President Joe Biden made an odd suggestion Wednesday that his uncle who served in the Army during World War II may have been eaten by cannibals after his plane crashed off the coast of New Guinea.
In a portion of a speech at a campaign stop in Pittsburgh, Biden drew a distinction between his family’s military service and Donald Trump’s disparaging comments about military members as reported in The Atlantic in 2020. (Trump has denied making those remarks.) Biden then brought up Ambrose J. Finnegan, a second lieutenant with the U.S. Army Air Forces whose plane crashed off the coast of New Guinea in 1944.
“He got shot down in New Guinea, and they never found the body because there used to be — there were a lot of cannibals, for real, in that part of New Guinea,” Biden said of his uncle.

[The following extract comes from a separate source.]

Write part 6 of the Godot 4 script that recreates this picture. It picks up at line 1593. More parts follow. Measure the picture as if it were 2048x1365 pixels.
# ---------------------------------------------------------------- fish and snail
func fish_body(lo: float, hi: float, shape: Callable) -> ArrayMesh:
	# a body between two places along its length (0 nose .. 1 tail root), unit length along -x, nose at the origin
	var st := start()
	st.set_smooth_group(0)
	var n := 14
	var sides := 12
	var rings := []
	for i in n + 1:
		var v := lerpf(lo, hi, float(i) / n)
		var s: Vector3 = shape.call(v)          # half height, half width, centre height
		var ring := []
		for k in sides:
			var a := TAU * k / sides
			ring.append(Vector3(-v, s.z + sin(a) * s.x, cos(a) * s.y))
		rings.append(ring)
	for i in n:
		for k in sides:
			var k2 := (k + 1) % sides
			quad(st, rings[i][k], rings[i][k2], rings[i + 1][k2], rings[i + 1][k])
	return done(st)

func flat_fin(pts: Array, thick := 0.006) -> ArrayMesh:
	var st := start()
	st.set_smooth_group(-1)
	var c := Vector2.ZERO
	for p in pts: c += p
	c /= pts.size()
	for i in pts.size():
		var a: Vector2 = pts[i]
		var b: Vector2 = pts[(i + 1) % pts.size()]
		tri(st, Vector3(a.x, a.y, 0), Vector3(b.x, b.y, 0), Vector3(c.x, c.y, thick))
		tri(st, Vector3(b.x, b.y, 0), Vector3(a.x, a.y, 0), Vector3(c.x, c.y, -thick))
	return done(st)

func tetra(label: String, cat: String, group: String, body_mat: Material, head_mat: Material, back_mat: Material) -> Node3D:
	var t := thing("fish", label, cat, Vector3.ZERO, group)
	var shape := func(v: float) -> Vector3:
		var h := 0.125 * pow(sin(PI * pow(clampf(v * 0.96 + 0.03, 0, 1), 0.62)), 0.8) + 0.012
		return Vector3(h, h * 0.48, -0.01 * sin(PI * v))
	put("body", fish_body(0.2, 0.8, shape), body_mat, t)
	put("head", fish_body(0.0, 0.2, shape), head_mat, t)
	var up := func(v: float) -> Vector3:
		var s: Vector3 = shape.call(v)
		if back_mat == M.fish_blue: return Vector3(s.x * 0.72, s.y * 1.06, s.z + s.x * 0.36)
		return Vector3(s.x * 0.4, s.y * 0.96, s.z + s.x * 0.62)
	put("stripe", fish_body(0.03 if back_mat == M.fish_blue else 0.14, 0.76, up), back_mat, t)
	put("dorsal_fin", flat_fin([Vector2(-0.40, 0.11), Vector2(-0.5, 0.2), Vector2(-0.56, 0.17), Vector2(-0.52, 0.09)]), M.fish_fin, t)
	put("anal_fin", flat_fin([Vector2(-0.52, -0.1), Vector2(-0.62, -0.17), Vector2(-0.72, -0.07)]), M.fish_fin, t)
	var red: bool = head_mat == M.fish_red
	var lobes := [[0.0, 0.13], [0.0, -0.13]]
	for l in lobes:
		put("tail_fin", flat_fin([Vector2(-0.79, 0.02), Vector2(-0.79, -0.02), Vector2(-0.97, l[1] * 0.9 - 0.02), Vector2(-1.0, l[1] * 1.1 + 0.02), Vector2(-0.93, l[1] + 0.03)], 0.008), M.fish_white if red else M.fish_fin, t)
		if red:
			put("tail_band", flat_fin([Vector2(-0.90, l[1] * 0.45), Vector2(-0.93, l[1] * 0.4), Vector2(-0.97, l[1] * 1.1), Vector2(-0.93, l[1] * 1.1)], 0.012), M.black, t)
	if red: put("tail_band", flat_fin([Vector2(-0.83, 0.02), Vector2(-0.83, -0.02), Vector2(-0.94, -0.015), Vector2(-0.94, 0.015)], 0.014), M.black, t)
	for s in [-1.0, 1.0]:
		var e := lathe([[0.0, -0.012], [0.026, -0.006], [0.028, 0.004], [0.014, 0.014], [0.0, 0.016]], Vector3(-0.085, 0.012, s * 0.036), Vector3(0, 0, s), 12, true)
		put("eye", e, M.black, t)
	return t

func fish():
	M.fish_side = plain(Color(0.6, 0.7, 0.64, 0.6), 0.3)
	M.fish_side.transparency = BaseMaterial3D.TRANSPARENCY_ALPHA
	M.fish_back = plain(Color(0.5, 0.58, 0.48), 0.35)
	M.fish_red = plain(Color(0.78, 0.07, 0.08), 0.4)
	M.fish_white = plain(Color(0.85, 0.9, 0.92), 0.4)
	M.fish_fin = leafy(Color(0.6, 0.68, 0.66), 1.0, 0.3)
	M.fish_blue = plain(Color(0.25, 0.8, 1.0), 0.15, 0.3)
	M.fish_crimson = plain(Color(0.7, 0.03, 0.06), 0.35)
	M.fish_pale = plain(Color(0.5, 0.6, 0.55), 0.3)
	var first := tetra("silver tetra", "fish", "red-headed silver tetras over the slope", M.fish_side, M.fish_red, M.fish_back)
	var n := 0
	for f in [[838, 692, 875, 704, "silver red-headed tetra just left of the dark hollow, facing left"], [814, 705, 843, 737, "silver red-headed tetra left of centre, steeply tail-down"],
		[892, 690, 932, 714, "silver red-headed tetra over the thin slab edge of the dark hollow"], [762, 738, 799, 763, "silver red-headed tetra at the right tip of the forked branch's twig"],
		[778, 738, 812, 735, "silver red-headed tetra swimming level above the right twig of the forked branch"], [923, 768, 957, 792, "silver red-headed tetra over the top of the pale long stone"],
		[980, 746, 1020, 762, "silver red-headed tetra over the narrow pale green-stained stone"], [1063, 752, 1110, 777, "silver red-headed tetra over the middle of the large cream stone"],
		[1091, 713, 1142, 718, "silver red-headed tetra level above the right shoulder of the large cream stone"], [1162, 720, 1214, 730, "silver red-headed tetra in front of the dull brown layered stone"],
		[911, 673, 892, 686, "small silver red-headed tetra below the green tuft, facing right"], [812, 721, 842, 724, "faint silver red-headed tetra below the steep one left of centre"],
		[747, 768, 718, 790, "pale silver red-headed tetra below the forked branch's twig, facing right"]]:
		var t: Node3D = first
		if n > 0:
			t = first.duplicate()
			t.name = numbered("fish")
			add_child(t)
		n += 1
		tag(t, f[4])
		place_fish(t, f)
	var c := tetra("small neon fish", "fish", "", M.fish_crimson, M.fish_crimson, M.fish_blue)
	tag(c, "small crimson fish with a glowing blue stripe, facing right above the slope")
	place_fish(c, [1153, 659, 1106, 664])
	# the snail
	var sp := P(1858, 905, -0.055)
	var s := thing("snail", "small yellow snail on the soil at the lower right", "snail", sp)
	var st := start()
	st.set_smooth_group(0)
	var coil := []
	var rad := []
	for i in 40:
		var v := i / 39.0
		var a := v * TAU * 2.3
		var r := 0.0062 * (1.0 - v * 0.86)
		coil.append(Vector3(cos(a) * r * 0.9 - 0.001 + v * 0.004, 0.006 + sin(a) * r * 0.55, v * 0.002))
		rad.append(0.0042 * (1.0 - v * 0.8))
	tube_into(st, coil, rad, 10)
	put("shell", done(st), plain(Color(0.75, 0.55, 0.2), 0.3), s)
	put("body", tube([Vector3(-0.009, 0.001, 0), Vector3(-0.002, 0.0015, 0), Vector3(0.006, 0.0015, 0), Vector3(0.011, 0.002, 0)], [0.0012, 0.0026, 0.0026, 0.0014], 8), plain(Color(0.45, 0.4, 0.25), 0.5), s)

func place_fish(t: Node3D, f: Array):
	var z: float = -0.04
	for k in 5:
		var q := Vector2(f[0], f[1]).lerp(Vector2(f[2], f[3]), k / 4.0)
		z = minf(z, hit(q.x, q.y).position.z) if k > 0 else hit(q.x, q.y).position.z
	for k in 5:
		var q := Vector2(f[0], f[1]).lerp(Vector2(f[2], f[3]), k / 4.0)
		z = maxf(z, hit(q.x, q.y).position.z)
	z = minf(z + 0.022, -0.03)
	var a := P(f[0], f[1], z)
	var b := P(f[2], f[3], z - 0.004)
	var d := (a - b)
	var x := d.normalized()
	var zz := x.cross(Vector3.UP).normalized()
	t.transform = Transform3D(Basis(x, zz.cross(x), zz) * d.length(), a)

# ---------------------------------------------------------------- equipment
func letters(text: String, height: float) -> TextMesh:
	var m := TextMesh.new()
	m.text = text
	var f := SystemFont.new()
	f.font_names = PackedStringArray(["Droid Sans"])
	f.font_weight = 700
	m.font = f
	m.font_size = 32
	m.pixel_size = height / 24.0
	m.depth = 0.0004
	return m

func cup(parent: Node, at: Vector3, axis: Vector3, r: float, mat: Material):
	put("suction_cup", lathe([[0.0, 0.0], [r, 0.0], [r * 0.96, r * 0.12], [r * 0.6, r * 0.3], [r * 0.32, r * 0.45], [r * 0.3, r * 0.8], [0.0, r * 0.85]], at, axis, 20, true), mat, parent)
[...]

Researchers have documented cannibalism practices in parts of the Melanesia region, but Biden’s remarks raised eyebrows. As NBC News reported, the Defense POW/MIA Accounting Agency said that Finnegan’s plane was “forced to ditch in the ocean” for unknown reasons, and that three men, including Finnegan, “failed to emerge from the sinking wreck and were lost in the crash.”
While Biden’s claim that his uncle’s remains were not recovered is in line with the official military record — the detail about cannibalism is not.